Scholastic Press, 2012
    Unspoken is masterfully drawn by Henry Cole. Although it is a wordless picture book, a rich historical fiction story is told through Cole’s sketches. In the book, a girl is depicted living on a farm around the time of the Civil War.  When she goes out to the barn, she hears a rustling in the stored corn stalks. She realizes that there is someone hiding under dried stalks, and runs back home. The thought of someone out there weighs on her mind, and she sneaks out to leave some food for the stranger. She continues to sneak meals out to the mystery person in the barn. One day, two soldiers arrive looking for any runaway slaves and sternly show a poster that declares, “Wanted, Escaped! Reward!” The soldiers leave empty handed, and the little girl goes to check on the runaway. She discovers that the slave has moved on safely, but she is left to wonder where the slave went beyond her farm.  This wordless book has great depth in its storyline, and the reader "reads" the story with the powerful illustrations.

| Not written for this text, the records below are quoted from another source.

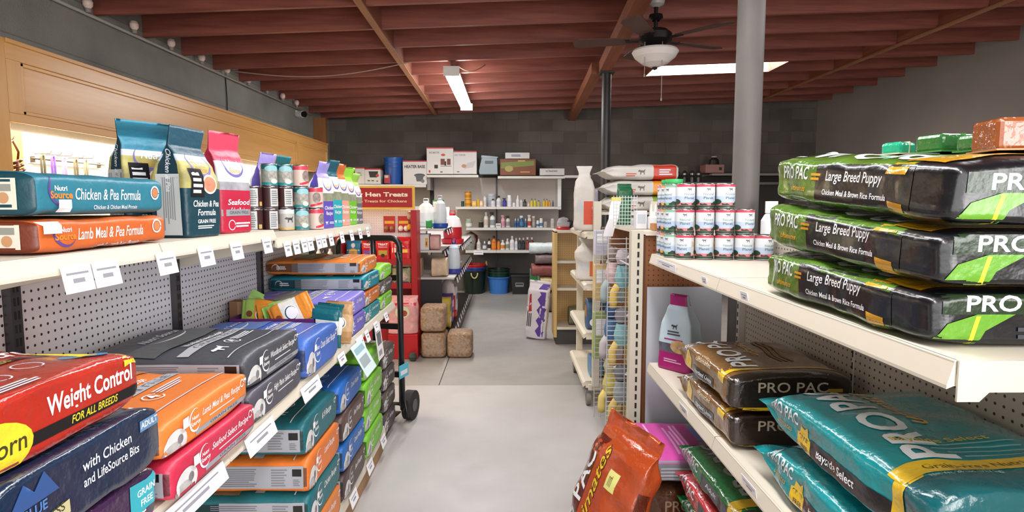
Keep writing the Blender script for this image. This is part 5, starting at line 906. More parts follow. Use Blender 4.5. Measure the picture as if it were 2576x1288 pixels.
# leaning white bag with purple zigzag
mb = bag_mesh(.66, .26, .11, M('#d6d2d8', .35, bump=.3), ends=('b', 'c'), seed=140, wr=.01, sq=3)
zz = [(-.3 + k * .06, (.02 if k % 2 else -.02) - .05) for k in range(11)]; zig = ('p', [(x, y + .05) for x, y in zz] + [(x, y - .05) for x, y in reversed(zz)])
decals(mb, [('top', 0, -.02, zig, M('#5a3a96', .4)), ('top', .08, .085, ('p', [(-.1, -.03), (.1, -.01), (.06, .05), (-.12, .04)]), M('#b0302c', .4)), ('top', -.1, .08, ('lines', .2, .06, 3), M('#3a3640', .5)), ('far', 0, 0, ('r', .5, .05), WHT)], (0, 0, .055), .03)
bmesh.ops.transform(mb.bm, matrix=Matrix(((0, -1, 0, 0), (0, 0, -1, .055), (1, 0, 0, .33), (0, 0, 0, 1))), verts=mb.bm.verts)
tag(mb.build('feed_sack', None, (.325, 6.72, .012), (R(0), R(5), R(-18)), fix=False), 'white sack with purple zigzag stripe leaning against the tan unit', 'sack')
# rolling rack
g = thing('rolling_rack', 'cream metal rolling rack with open shelves and casters along the right of the aisle', 'rack', (0, 0, 0)); RX0, RX1, RY0, RY1 = .582, 1.12, 4.45, 5.42
for z, yy in ((.19, 0), (.565, .0), (.94, 0), (1.33, 0)):
    mb = MB(); mb.box(RX0 + .02, RX1, RY0, RY1, z - .02, z, CR2); mb.prism([(RX0 + .02, z), (RX0, z - .012), (RX0, z - .045), (RX0 + .02, z - .03)], 1, RY0, RY1, CR2); mb.box(RX0 + .02, RX1, RY0, RY0 + .006, z - .05, z, CR2); mb.build('shelf', g)
mb = MB(); mb.box(.70, RX1, RY0 + .02, RY1, 1.46, 1.48, CR2); mb.build('shelf', g)
for x in (.645, 1.06):
    for y in (RY0 - .045, RY1 + .002): mb = MB(); mb.box(x, x + .055, y, y + .042, .16, 1.56, CR2, .003); mb.build('post', g)
mb = MB(); mb.box(RX0 + .04, RX1, RY0 - .01, RY1 + .05, .12, .168, CR2, .004); mb.build('base_frame', g)
for x, y in ((.625, RY0 + .03), (.625, RY1 - .05), (1.05, RY0 + .03), (1.05, RY1 - .05)):
    mb = MB(); mb.box(x - .022, x + .022, y - .02, y + .02, .075, .12, M('#8a8a8a', .35, metal=.8)); c_ = mb.build('caster', g); mb = MB(); mb.cyl((x - .016, y - .012, .05), (x + .016, y - .012, .05), .049, M('#77726e', .6), 22); mb.build('caster_wheel', c_)
def sack(x, y, z, W, H, T, label, seed, stripe, rz=60):
    mb = bag_mesh(H, W, T, M('#c6c0b8', .6, noise_=.06, bump=.4, bscale=30), ends=('b', 'b'), seed=seed, wr=.012, sq=3.2, nr=36, prof=[(0, .9, .9), (.04, 1, 1), (.66, 1, .95), (.76, .85, .7), (.83, .62, .4), (.88, .58, .28), (1, .8, .16)])
    decals(mb, [('top', -.15 * H * 1.5, -W * .2, ('r', H * .36, W * .42), M(stripe, .5)), ('top', -.05, W * .2, ('lines', H * .2, W * .3, 4), GRY)], (0, 0, T / 2), .03)
    bmesh.ops.transform(mb.bm, matrix=Matrix(((0, -1, 0, 0), (0, 0, -1, T / 2), (1, 0, 0, H / 2), (0, 0, 0, 1))), verts=mb.bm.verts)
    return tag(mb.build('tied_sack', None, (x, y, z), (0, 0, R(rz)), fix=False), label, 'sack')
sack(.70, 4.75, 1.482 - .15, .24, .52, .14, 'white tied sack with orange-red label on the upper shelf of the rolling rack', 150, '#c8482a', -12) if False else None
sack(.605, 4.68, 1.334, .165, .50, .12, 'white tied sack with orange-red label high on the rolling rack', 150, '#c8482a', -8)
sack(.66, 4.70, .944, .24, .33, .15, 'white tied sack with orange and green label, lower on the rolling rack', 151, '#c8602a', -8)
pack(.70, 4.62, .567, .16, .16, .24, '#3f5a7a', 'dark blue patterned pouch on the second rack shelf', 152, [('near', .02, 0, ('e', .04, .05), M('#a8703a', .5)), ('near', -.03, -.06, ('e', .03, .03), WHT), ('e-', 0, .02, ('e', .05, .05), M('#a8783a', .5))])
pack(.70, 4.62, .192, .1, .2, .16, '#5a86b0', 'blue pouch on the rack base', 153); pack(.79, 4.62, .192, .07, .18, .1, '#c9b86a', 'yellow pouch on the rack base', 154)
for i, (z, hx, l, H) in enumerate(((.94, '#d8b878', 'cream and tan packs on the rack seen through the wire grid', .3), (.565, '#8aa05a', 'green pouch on the rack seen through the wire grid', .32), (.19, '#b8b49a', 'pale pouch on the rack base seen through the wire grid', .2), (1.33, '#c8c4cc', 'pale pack on the upper rack shelf seen through the wire grid', .12))):
    pack(.935, 4.60, z + .002, .2, .18, H, hx, l, 155 + i, [('near', 0, .05, ('r', .16, .05), WHT), ('near', 0, -.05, ('lines', .14, .05, 3), M('#55604a', .5))])
for i, (hx, lab) in enumerate((('#7da23a', 'white bag with green end, lowest of three on the rolling rack'), ('#e0902a', 'white bag with orange end, middle of three on the rolling rack'), ('#c03a26', 'white bag with red end, topmost of three on the rolling rack'))):
    m = M(hx, .4); W2 = M('#cbc6c0', .5, noise_=.04)
    bag(.60, .40, .118, W2, [('near', .02, .0, dog(.06), M('#6a6460', .5)), ('near', -.06, -.02, ('lines', .08, .03, 2), M('#c0583a', .5)), ('near', .2, 0, ('lines', .1, .05, 3), LGR)], lab, (1.0, 4.72, 1.4815 + i * .12), 0, seed=160 + i, ends=('c', 'b'), bands=[(.68, .97, m)], sq=3.4, dome=.01 if i == 2 else 0, wr=.007)
# wire grid panels facing the aisle, toys hung behind them
WIRE = M('#c9ccca', .3, metal=.3)
def grid_panel(x0, x1, y, z0, z1, label, nv, dz, ay, ax):
    t = thing('wire_grid', label, 'wire grid'); mb = MB()
    n = int((z1 - z0) / dz)
    for k in range(n + 1): mb.cyl((x0, y, z0 + k * dz), (x1, y, z0 + k * dz), .0026, WIRE, 6)
    mb.build('rungs', t); mb = MB()
    for k in range(nv): x = x0 + (x1 - x0) * k / (nv - 1); mb.cyl((x, y - .0045, z0 - .01), (x, y - .0045, z0 + n * dz + .01), .003, WIRE, 6)
    mb.build('uprights', t)
    for z in (z0 + .2, z1 - .15): mb = MB(); mb.cyl((ax, y, z), (ax, ay, z), .005, WIRE, 8); mb.build('bracket_arm', t)
    return t
grid_panel(.588, .80, 3.45, .03, 1.365, 'wire grid panel facing the door beside the slotted upright', 3, .0285, 3.056, .66); grid_panel(.622, .715, 4.15, .03, 1.38, 'narrow wire grid panel nearest the rolling rack', 3, .033, 4.004, .71)
t = thing('wire_grid', 'small square wire grid standing on top beside the green pouch', 'wire grid'); mb = MB()
for k in range(9): mb.cyl((.612, 3.42, 1.42 + k * .02), (.737, 3.38, 1.42 + k * .02), .002, WIRE, 6)
for k in range(9): mb.cyl((.612 + k * .0156, 3.42 - k * .005, 1.41), (.612 + k * .0156, 3.42 - k * .005, 1.59), .002, WIRE, 6)
mb.build('mesh', t)
def plush(y, z, label, c1, c2, c3):
    t = thing('plush_toy', label, 'toy', (.685 if y < 3.6 else .66, y, z), PI / 2, 'plush toys hung on the wire grid'); L1, L2, L3 = M(c1, .8, noise_=.15, scale=40), M(c2, .8, noise_=.15, scale=40), M(c3, .8)
    mb = MB(); mb.lathe([(0, -.02), (.03, -.01), (.042, .03), (.03, .07), (0, .08)], L1, 14); mb.lathe([(0, .02), (.02, .03), (0, .045)], WHT, 10, (-.03, -.03, 0)); mb.build('head', t)
    mb = MB(); mb.lathe([(0, -.16), (.035, -.15), (.045, -.09), (.03, -.02), (0, -.018)], L2, 14); mb.build('body', t)
    for s in (-.05, .05):
        mb = MB(); mb.tube([(0, s * .5, -.14), (0, s, -.18), (-.005, s * 1.05, -.235), (0, s, -.27)], .024, L3, 10); mb.build('leg', t)
    mb = MB(); mb.tube([(0, 0, .08), (-.03, 0, .10), (-.045, 0, .105)] if y < 3.6 else [(0, 0, .08), (-.1, 0, .10), (-.24, 0, .105)], .003, BAR, 6); mb.build('hook', t)
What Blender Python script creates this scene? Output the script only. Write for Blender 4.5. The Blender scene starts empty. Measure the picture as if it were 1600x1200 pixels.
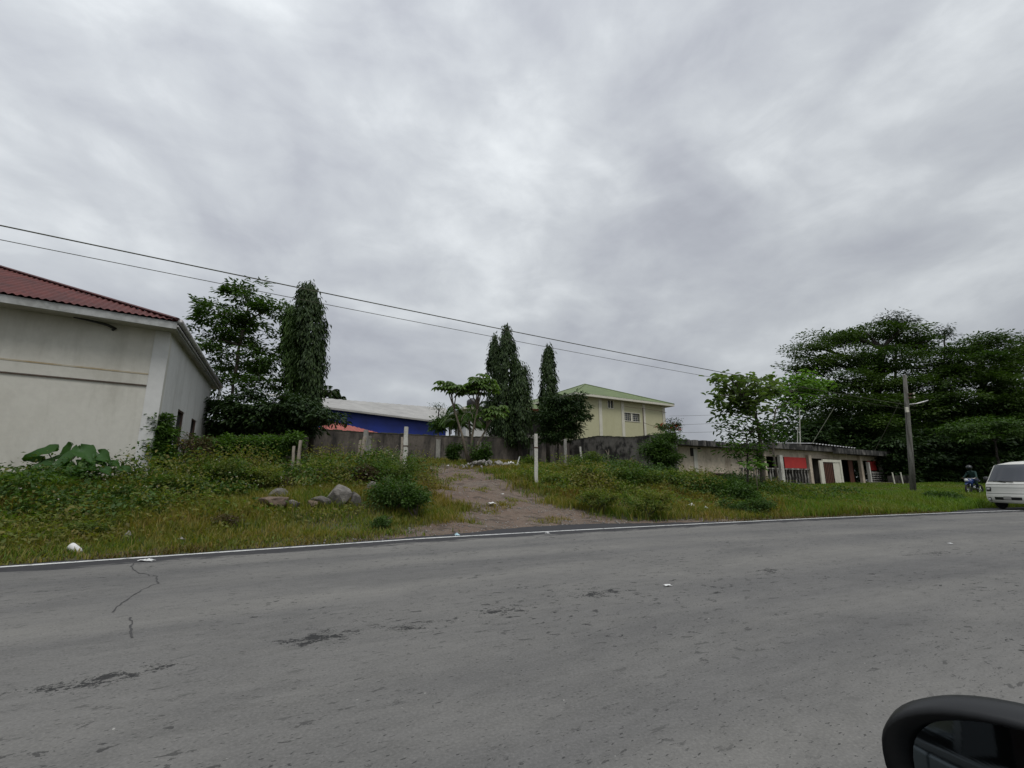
import bpy, math, random
import numpy as np
from mathutils import Vector
random.seed(5); rng = np.random.default_rng(5)
sc = bpy.context.scene; COL = sc.collection
R = math.radians

# ------------------------------------------------------------ camera
F = 720.0; PIT = math.atan(150/720); CP, SP = math.cos(PIT), math.sin(PIT); EYE = 1.3
cam = bpy.data.cameras.new('camera'); co = bpy.data.objects.new('camera', cam); COL.objects.link(co)
co.location = (0, 0, EYE); co.rotation_euler = (R(90)+PIT, 0, 0)
cam.sensor_width = 36; cam.lens = 36*F/1600; cam.clip_start = 0.02; cam.clip_end = 3000
sc.camera = co
sc.render.resolution_x = 1024; sc.render.resolution_y = 768
sc.view_settings.view_transform = 'Standard'; sc.view_settings.look = 'None'
sc.view_settings.exposure = 0; sc.view_settings.gamma = 1
sc.render.engine = 'CYCLES'
sc.cycles.max_bounces = 6; sc.cycles.diffuse_bounces = 3; sc.cycles.transmission_bounces = 3; sc.cycles.glossy_bounces = 3

# ------------------------------------------------------------ world: overcast sky
def nd(nt, t, **kw):
    n = nt.nodes.new(t)
    for k, v in kw.items():
        if k.startswith('i_'):
            key = k[2:]; key = int(key) if key.isdigit() else key.replace('_', ' ')
            n.inputs[key].default_value = v
        else: setattr(n, k, v)
    return n
SUN_EL, SUN_AZ = R(58), R(150)
w = bpy.data.worlds.new('World'); sc.world = w; w.use_nodes = True
nt = w.node_tree; nt.nodes.clear(); L = nt.links.new
def wmath(op, a, b=None, clamp=False):
    m = nt.nodes.new('ShaderNodeMath'); m.operation = op; m.use_clamp = clamp
    for i, q in enumerate((a, b)):
        if q is None: continue
        if isinstance(q, (int, float)): m.inputs[i].default_value = q
        else: L(q, m.inputs[i])
    return m.outputs[0]
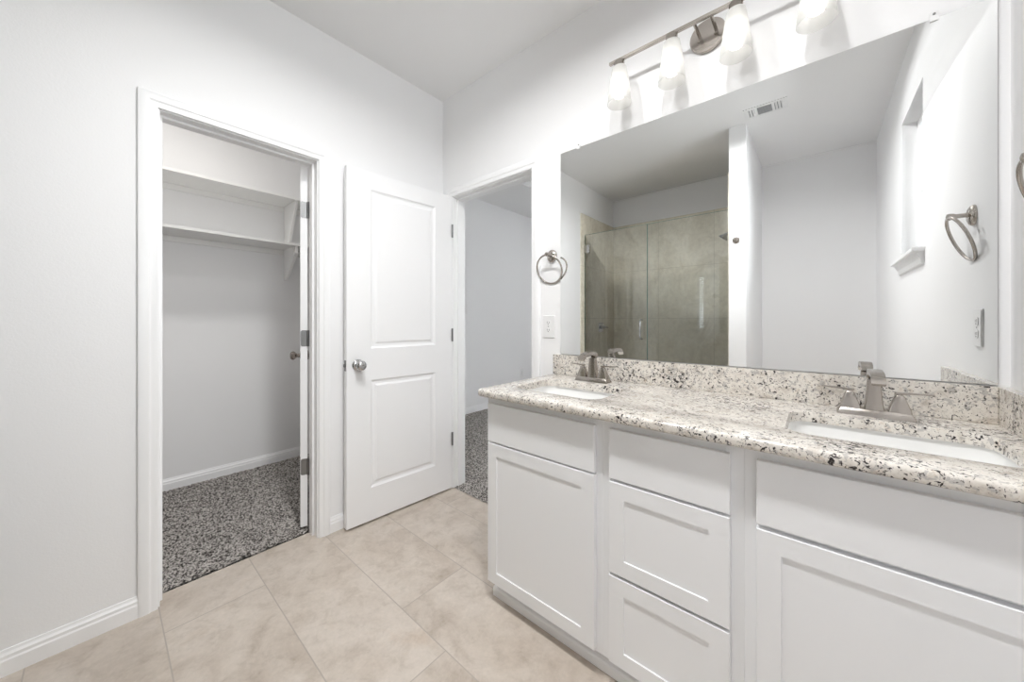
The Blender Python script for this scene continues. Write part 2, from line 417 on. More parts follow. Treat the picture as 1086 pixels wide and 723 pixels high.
s = MB(); s.prism([(RW - .045, WZ1 - .022), (RW + .065, WZ1 - .022), (RW + .065, WZ1), (RW - .037, WZ1), (RW - .045, WZ1 - .006)], 'y', WY1 - .05, WY2 + .05)
s.build('window_sill', M_trim, w, bevel=.002)
s = MB(); s.prism([(RW, WZ1 - .085), (RW - .010, WZ1 - .080), (RW - .014, WZ1 - .055), (RW - .020, WZ1 - .045), (RW - .030, WZ1 - .022), (RW, WZ1 - .022)], 'y', WY1 - .035, WY2 + .035)
s.build('sill_apron', M_trim, w)
area('window_daylight_portal', (RW + .16, (WY1 + WY2) / 2, (WZ1 + WZ2) / 2), (0, math.radians(90), 0), WZ2 - WZ1, WY2 - WY1, 1, portal=True)

# bedroom window with blinds
w = thing('window_2', ((BW1 + BW2) / 2, BY + .06, BZ1), 'bedroom window with white horizontal blinds on the far wall', 'window', kind='structure')
f = MB(); f.box(BW1, BW1 + .05, BY + .05, BY + .1, BZ1, BZ2); f.box(BW2 - .05, BW2, BY + .05, BY + .1, BZ1, BZ2); f.box(BW1 + .05, BW2 - .05, BY + .05, BY + .1, BZ1, BZ1 + .05); f.box(BW1 + .05, BW2 - .05, BY + .05, BY + .1, BZ2 - .05, BZ2); f.box(BW1 + .05, BW2 - .05, BY + .05, BY + .1, 1.62, 1.66)
f.build('window_frame', M_trim, w)
MB().box(BW1 + .05, BW2 - .05, BY + .07, BY + .075, BZ1 + .05, BZ2 - .05).build('window_pane', M_pane, w)
sl = MB()
z = BZ1 + .03
while z < BZ2 - .04:
    sl.loft([[(x, BY + .012, z + .019), (x, BY + .014, z + .0205), (x, BY + .036, z - .0125), (x, BY + .034, z - .014)] for x in (BW1 + .01, BW2 - .01)]); z += .05
sl.box(BW1 + .005, BW2 - .005, BY + .005, BY + .048, BZ2 - .045, BZ2 - .002)
sl.build('blind', M_blind, w)
area('bedroom_window_portal', ((BW1 + BW2) / 2, BY + T + .02, (BZ1 + BZ2) / 2), (math.radians(-90), 0, 0), BW2 - BW1, BZ2 - BZ1, 1, portal=True)

# ------------------------------------------------------------------ doors
def knob(mb_c, c, ax, parent, m=None, name='door_knob'):
    prof = [(.0325, 0), (.0325, .004), (.030, .008), (.014, .011), (.0125, .026), (.016, .032), (.0245, .038), (.0285, .047), (.0285, .054), (.025, .062), (.016, .067), (.0, .068)]
    return MB().lathe(prof, c, ax).build(name, m or M_chrome, parent, smooth=True, angle=50)

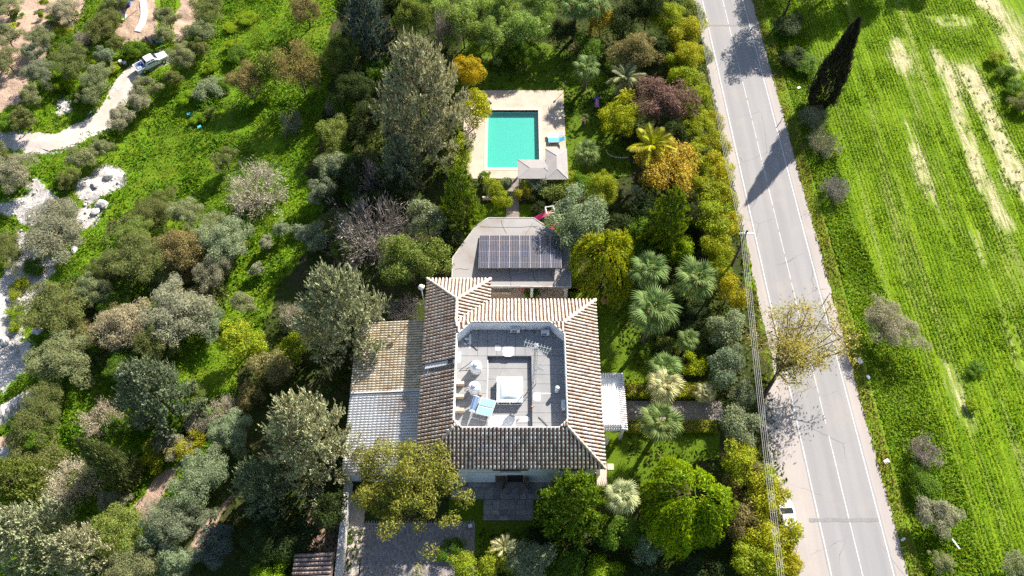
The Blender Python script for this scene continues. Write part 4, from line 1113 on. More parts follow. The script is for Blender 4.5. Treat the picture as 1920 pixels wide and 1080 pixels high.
def fingers(seed, nb, subs, leaf, power=.7, up=.8, t0=.05, flen=.16, seg=6, width=.42, curl=.5, spread=.9):
    """conifer whose branches end in curved finger-like twigs; radius 1, height 1"""
    rng = np.random.RandomState(seed); C = []; D = []
    for b in range(nb):
        t = t0 + (1 - t0) * ((b + rng.rand()) / nb) ** 1.0
        R = ((1 - t) ** power) * rng.uniform(.72, 1.12) + .04
        az = b * 2.39996 + rng.uniform(-.4, .4); h = np.array([math.cos(az), math.sin(az), 0.0]); side = np.array([-h[1], h[0], 0.0])
        for k in range(max(3, int(subs * (R + .2)))):
            u = rng.rand() ** .5; p = h * R * u + np.array([0, 0, t + .18 * up * R * u * u])
            d = h * rng.uniform(.3, 1.0) + side * rng.uniform(-1, 1) * spread + np.array([0, 0, rng.uniform(-.25, .7) * up])
            d /= np.linalg.norm(d); L = flen * rng.uniform(.6, 1.25) * (.5 + .7 * R)
            for j in range(seg):
                f = (j + .5) / seg; dd = d + np.array([0, 0, curl * f * .9]) ; dd /= np.linalg.norm(dd)
                p = p + dd * L / seg
                for _ in range(2): C.append(p + rng.normal(size=3) * leaf * .16); D.append(dd + rng.normal(size=3) * .45)
    C = np.array(C); D = np.array(D); s = leaf * rng.uniform(.7, 1.3, len(C))
    ctr = C.copy(); ctr[:, 2] = .3; ctr[:, :2] *= 0
    return diamonds(C, D, s, s * width, rng, nrm=unit(C * np.array([1, 1, .6]) + np.array([0, 0, .35])), wild=.7)

def conifer(seed, nb, per, leaf, power=.8, up=.35, droop=0.0, t0=.08, curl=.5, width=.3, tuft=.09, tiers=0, round_=False):
    """trunk-centred crown: branches leave a central axis; radius 1, height 1"""
    rng = np.random.RandomState(seed)
    C = []; D = []; Ls = []
    for b in range(nb):
        t = t0 + (1 - t0) * (b + rng.rand()) / nb
        if tiers: t = t0 + (1 - t0) * (np.floor((t - t0) / (1 - t0) * tiers) + .15 * rng.rand()) / tiers
        R = (1 - t) ** power if not round_ else math.sqrt(max(0, 1 - (2 * (t - t0) / (1 - t0) - .75) ** 2 / 1.6))
        if round_: R = max(R, .12)
        R = R * rng.uniform(.78, 1.12) + .05
        az = b * 2.39996 + rng.uniform(-.3, .3)
        h = np.array([math.cos(az), math.sin(az), 0.0])
        n = max(4, int(per * (R + .15)))
        u = rng.rand(n) ** .65
        q = u[:, None] * R * h + np.stack([np.zeros(n), np.zeros(n), t + (up * R * u ** (1 + curl) - droop * R * u ** 2) * .4], 1)
        side = np.array([-h[1], h[0], 0.0])
        sp = rng.normal(size=(n, 1)) * tuft * (.4 + 1.0 * (1 - u[:, None] * .5)) * (.4 + R)
        q = q + side * sp + rng.normal(size=(n, 3)) * np.array([.3, .3, .35]) * tuft * .6
        dd = h * .8 + side * np.sign(sp) * rng.uniform(.1, .9, (n, 1)) + np.array([0, 0, 1]) * rng.uniform(-.1, .8, (n, 1)) * (1 if up > 0 else -.6) + rng.normal(size=(n, 3)) * .25
        C.append(q); D.append(dd); Ls.append(leaf * rng.uniform(.6, 1.35, n))
    C = np.concatenate(C); D = np.concatenate(D); Ls = np.concatenate(Ls)
    return diamonds(C, D, Ls, Ls * width, np.random.RandomState(seed + 1), nrm=unit(C * np.array([1, 1, .3]) + np.array([0, 0, .5])), wild=.7)

def spindle(seed, n, leaf):
    rng = np.random.RandomState(seed); t = rng.rand(n) ** .9
    prof = np.minimum(1, (t / .12) ** .6) * (1 - t) ** .62 * 1.25
    az = rng.rand(n) * 2 * math.pi
    lump = 1 + .22 * np.sin(az * 3 + t * 18) * np.sin(t * 30 + az) + .12 * rng.normal(size=n)
    r = prof * lump * rng.uniform(.75, 1.05, n)
    P = np.stack([r * np.cos(az), r * np.sin(az), t], 1)
    D = np.stack([np.cos(az) * .35, np.sin(az) * .35, np.full(n, .30)], 1) + rng.normal(size=(n, 3)) * .12
    s = leaf * rng.uniform(.6, 1.4, n)
    V, F = diamonds(P, D, s, s * .4, rng)
    return V, F

def weeping(seed, n, leaf, strands=420):
    """fountain of drooping strands; radius 1, height 1 from the ground"""
    rng = np.random.RandomState(seed); C = []; D = []
    per = n // strands
    for i in range(strands):
        az = rng.rand() * 2 * math.pi; ph = rng.uniform(.02, 1.0) ** .8
        k = rng.uniform(.82, 1.03) * (1 + .10 * math.sin(az * 3 + seed) + .06 * math.sin(7 * az))
        a0 = ph * 1.2; a1 = min(1.52, a0 + rng.uniform(.35, .7))
        a = np.linspace(a0, a1, per) + rng.normal(size=per) * .02
        rr_ = np.sin(a) ** .85 * k; zz = .12 + .86 * np.cos(a) ** .9 * k
        az_ = az + rng.normal() * .06 * np.linspace(0, 1, per) + rng.normal(size=per) * .02
        p = np.stack([rr_ * np.cos(az_), rr_ * np.sin(az_), zz], 1) + rng.normal(size=(per, 3)) * .012
        dd = np.gradient(p, axis=0) if per > 1 else p
        C.append(p); D.append(unit(dd) + rng.normal(size=(per, 3)) * .35 + np.stack([np.cos(az_), np.sin(az_), np.zeros(per)], 1) * .2)
    C = np.concatenate(C); D = np.concatenate(D); s = leaf * rng.uniform(.7, 1.4, len(C))
    return diamonds(C, D, s, s * .26, rng, nrm=unit(C + np.array([0, 0, .1])), wild=.6)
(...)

In the author's note at the end of the book, Cole explains, "Because I made only the pictures, I'm hoping you will write the words and make this story your own - filling in all that has been unspoken." It is an excellent mentor text for using inferences to figure out what the author doesn't specifically tell you with words. The trait of presentation can be discussed, despite that the story is wordless, due to the the book's distinctive composition. Also, the trait of ideas could be explored with the assistance of the author's note at the end of the story which explains the true historical inspiration.



  1. I love all these books! Thanks for sharing....

  2. So many great titles! Thank you for the detailed summaries and suggestions for using with students.